The government announced on Monday the approval of two new Special Economic Zones (SEZs) for semiconductor and electronic components manufacturing. The proposals from Micron Semiconductor Technology India and Hubballi Durable Goods Cluster (Aequs Group) have been greenlit for setting up these zones.
Micron plans to build its SEZ facility in Sanand, Gujarat, spanning 37.64 hectares, with an estimated investment of Rs 13,000 crore. Aequs, on the other hand, will develop its SEZ in Dharwad, Karnataka, covering 11.55 hectares for electronic component production, with a projected investment of Rs 100 crore.
The approval comes after the government eased certain SEZ regulations to encourage semiconductor and electronics manufacturing. In a statement, the commerce ministry confirmed that the Board of Approval for SEZs had approved the proposals from Micron Semiconductor Technology India Pvt Ltd (MSTI) and Hubballi Durable Goods Cluster Private Ltd (Aequs Group) to establish their SEZs.
Given that semiconductor manufacturing is capital-intensive, import-reliant, and takes a longer time to become profitable, regulatory changes were introduced to attract investment and stimulate the growth of high-tech industries in the country. Key changes include a reduction in the minimum land area required for semiconductor or electronic component manufacturing SEZs from 50 hectares to just 10 hectares. Additionally, the value of goods received and supplied on a free-of-cost basis will now be counted in Net Foreign Exchange (NFE) calculations.

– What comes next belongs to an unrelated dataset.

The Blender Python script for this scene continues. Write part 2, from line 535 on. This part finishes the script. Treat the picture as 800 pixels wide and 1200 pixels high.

Furthermore, amendments have been made to Rule 18 of SEZ regulations to allow semiconductor and electronics manufacturers to supply products domestically within the Domestic Tariff Area, provided they pay the applicable duties. These regulatory amendments, announced on June 3, 2025, are expected to promote high-tech manufacturing, strengthen the semiconductor ecosystem, and create skilled job opportunities in the country.